Baseball’s greatest all-around player, Willie Mays, died yesterday at age 93. He retired 50 years ago, so unless you’re a Boomer you never saw him play, and it might be difficult to understand what all the fuss was about.
Jackie Robinson broke baseball’s color barrier in 1947, but when Mays won the Rookie of the Year Award in 1951 only six of the 16 teams had Black players. He lost most of 1952 and all of ’53 to military service, so his return in 1954 generated a lot of excitement among New York baseball fans, and heralded a new generation of Black players whose speed and power revolutionized the game. But it wasn’t just his star-level performance that made him stand out – his effervescent personality, typified by his appearance in Harlem to play stickball with some neighborhood kids, captivated the media.
Mays gained the nickname “The Say Hey Kid” when the New York Journal American’s Barney Kremenko noticed he often greeted teammates with the phrase. It stuck immediately. Popular music was still in an era when an overnight sensation spawned overnight novelty records, and several of them were released during Mays’ 1954 MVP season. “Say hey” figured prominently in all of them.
The best-known is “Say Hey (The Willie Mays Song)” by the Treniers, a Las Vegas lounge act named for their founding brothers. It wasn’t a hit, but it’s the song that often accompanies highlight reels of Mays in action.

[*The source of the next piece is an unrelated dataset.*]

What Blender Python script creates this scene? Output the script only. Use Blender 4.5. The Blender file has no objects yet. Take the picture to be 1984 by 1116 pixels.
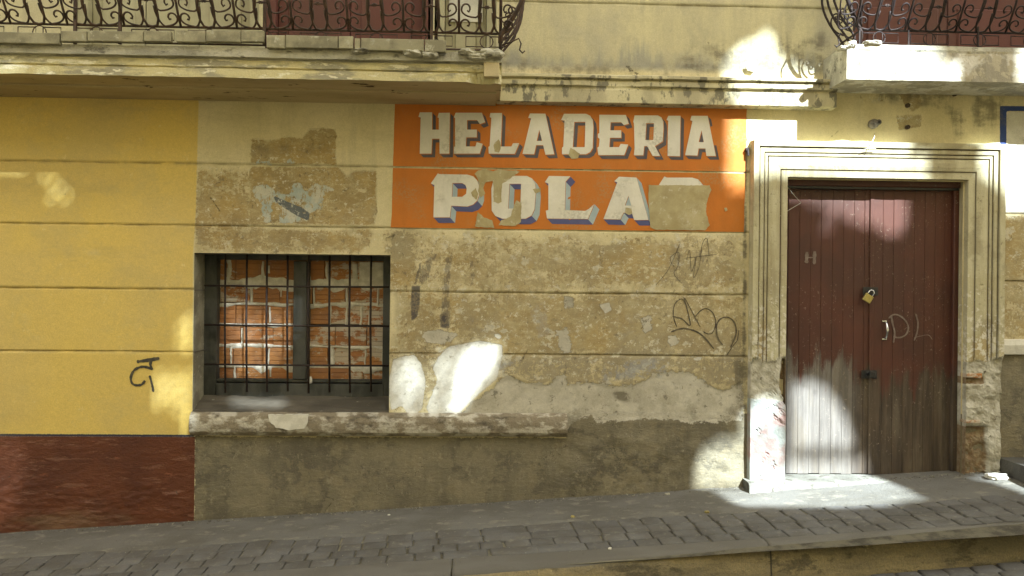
import bpy, math, random
import numpy as np
from mathutils import Matrix, Vector
from mathutils.geometry import tessellate_polygon
random.seed(7); rng = np.random.default_rng(7)
S = bpy.context.scene

# ------------------------------------------------------------------ camera, sky, sun, exposure
FPX, DIST, EYE = 1543.0, 5.7, 1.5
YAW, ROLL = math.radians(2.0), math.radians(0.6)
cam_d = bpy.data.cameras.new('camera'); cam = bpy.data.objects.new('camera', cam_d)
S.collection.objects.link(cam); S.camera = cam
cam_d.sensor_width = 36; cam_d.lens = 36*FPX/1984; cam_d.clip_end = 400; cam_d.clip_start = .05
CM = Matrix.Rotation(-YAW, 3, 'Z') @ Matrix.Rotation(math.pi/2, 3, 'X') @ Matrix.Rotation(ROLL, 3, 'Z')
cam.matrix_world = Matrix.Translation((0, -DIST, EYE)) @ CM.to_4x4()

SUN = Vector((0.5, -1.0, 0.93))                 # towards the sun
AMB = 0.122
w = bpy.data.worlds.new('World'); S.world = w; w.use_nodes = True
wn = w.node_tree; wn.nodes.clear()
sky = wn.nodes.new('ShaderNodeTexSky'); sky.sky_type = 'NISHITA'; sky.sun_disc = False
sky.sun_elevation = math.radians(39.8); sky.sun_rotation = math.radians(153.4)
hs = wn.nodes.new('ShaderNodeHueSaturation'); hs.inputs['Saturation'].default_value = 0.25
tint = wn.nodes.new('ShaderNodeMix'); tint.data_type = 'RGBA'; tint.blend_type = 'MULTIPLY'
tint.inputs[0].default_value = 1; tint.inputs[7].default_value = (1.0, .935, .82, 1)
bg = wn.nodes.new('ShaderNodeBackground'); bg.inputs[1].default_value = AMB
wo = wn.nodes.new('ShaderNodeOutputWorld')
wn.links.new(sky.outputs[0], hs.inputs['Color']); wn.links.new(hs.outputs[0], tint.inputs[6])
wn.links.new(tint.outputs[2], bg.inputs[0]); wn.links.new(bg.outputs[0], wo.inputs[0])
sd = bpy.data.lights.new('sun', 'SUN'); sd.energy = 5.0; sd.angle = math.radians(0.5); sd.color = (.80, .92, 1.0)
so = bpy.data.objects.new('sun', sd); S.collection.objects.link(so)
so.rotation_euler = (-SUN).to_track_quat('-Z', 'Y').to_euler(); so.location = (6, -12, 12)
S.view_settings.view_transform = 'Standard'; S.view_settings.look = 'None'
S.view_settings.exposure = 2.29; S.view_settings.gamma = 1
S.view_settings.use_curve_mapping = False
S.cycles.max_bounces = 6; S.cycles.diffuse_bounces = 5; S.cycles.caustics_reflective = False; S.cycles.caustics_refractive = False

# ------------------------------------------------------------------ measuring: a point of the photograph on the plane y = Y
def W(px, py, Y=0.0):
    d = CM @ Vector(((px-992)/FPX, -(py-558)/FPX, -1.0)); t = (Y+DIST)/d.y
    return Vector((d.x*t, Y, EYE+d.z*t))
def X(px, py=558, Y=0.0): return W(px, py, Y).x
def Z(px, py, Y=0.0): return W(px, py, Y).z
def XZ(pts, Y=0.0): return [(W(a, b, Y).x, W(a, b, Y).z) for a, b in pts]
GA, GB, GS = -0.045, 0.0634, 0.06
def gz(x, y): return GA + GB*x + GS*min(y, 0)
def G(px, py, dz=0.0):
    lo, hi = -5.4, .4
    for _ in range(40):
        m = (lo+hi)/2; p = W(px, py, m)
        if p.z - (GA+GB*p.x+GS*m+dz) > 0: lo = m
        else: hi = m
    return W(px, py, m)

# ------------------------------------------------------------------ noise in numpy
_perm = rng.random((512, 512))
def vnoise(x, y):
    xi = np.floor(x).astype(int); yi = np.floor(y).astype(int); fx = x-xi; fy = y-yi
    fx = fx*fx*(3-2*fx); fy = fy*fy*(3-2*fy)
    a = _perm[xi & 511, yi & 511]; b = _perm[(xi+1) & 511, yi & 511]
    c = _perm[xi & 511, (yi+1) & 511]; d = _perm[(xi+1) & 511, (yi+1) & 511]
    return (a*(1-fx)+b*fx)*(1-fy)+(c*(1-fx)+d*fx)*fy
def fbm(x, y, s=1.0, o=5, seed=0, g=.5):
    x = np.asarray(x, float)*s+seed*17.3; y = np.asarray(y, float)*s+seed*9.1
    t = 0; a = 1; n = 0
    for i in range(o):
        t = t+a*(vnoise(x, y)-.5); n += a; a *= g; x = x*2.03+5.1; y = y*2.03+3.7
    return t/n*2
def sdf(poly, x, z):
    """signed distance, positive inside"""
    x = np.asarray(x, float); z = np.asarray(z, float)
    d = np.full(x.shape, 1e9); inside = np.zeros(x.shape, bool); n = len(poly)
    for i in range(n):
        ax, az = poly[i]; bx, bz = poly[(i+1) % n]
        ex, ez = bx-ax, bz-az; wx, wz = x-ax, z-az
        t = np.clip((wx*ex+wz*ez)/(ex*ex+ez*ez+1e-12), 0, 1)
        d = np.minimum(d, (wx-ex*t)**2+(wz-ez*t)**2)
        c = ((az > z) != (bz > z))
        xi = ax+(z-az)*ex/(ez if abs(ez) > 1e-12 else 1e-12)
        inside ^= (c & (x < xi))
    return np.sqrt(d)*np.where(inside, 1, -1)

# ------------------------------------------------------------------ object helpers
def link(o): S.collection.objects.link(o); return o
def parent_to(o, p):
    if p is not None:
        o.parent = p; o.matrix_parent_inverse = Matrix.Translation(-Vector(BASE[p.name]))
BASE = {}
def thing(name, label, cat, loc=(0, 0, 0), group=None):
    o = link(bpy.data.objects.new(name, None)); o.location = loc; o.empty_display_size = .1
    o['label'] = label; o['category'] = cat
    if group: o['group'] = group
    BASE[o.name] = loc; return o
def sub(o): BASE[o.name] = (0, 0, 0); return o
def mesh(name, verts, faces, mat, parent=None, smooth=False, **props):
    me = bpy.data.meshes.new(name); me.from_pydata([tuple(v) for v in verts], [], faces); me.update()
    mats = mat if isinstance(mat, (list, tuple)) else [mat]
    for m in mats: me.materials.append(m)
    if smooth: me.polygons.foreach_set('use_smooth', [True]*len(me.polygons))
    o = link(bpy.data.objects.new(name, me)); parent_to(o, parent); BASE[o.name] = (0, 0, 0)
    for k, v in props.items(): o['category' if k == 'cat' else k] = v
    return o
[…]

The Singing Travelers, doo-wop group that recorded throughout the ’50s and into the early ’60s, came out with “Say Hey, Willie Mays.”
A group called the Nite Riders went with a simpler name, just “Say Hey.”
The King Odom Quartette chimed in with “Amazin’ Willie Mays,” foreshadowing Mays’ swan song in 1972 and ’73 with the expansion New York Mets. Their first manager, Casey Stengel, declared his motley collection of has-beens “amazin’,” another nickname that stuck.
What can I say, kids. You shoulda been there.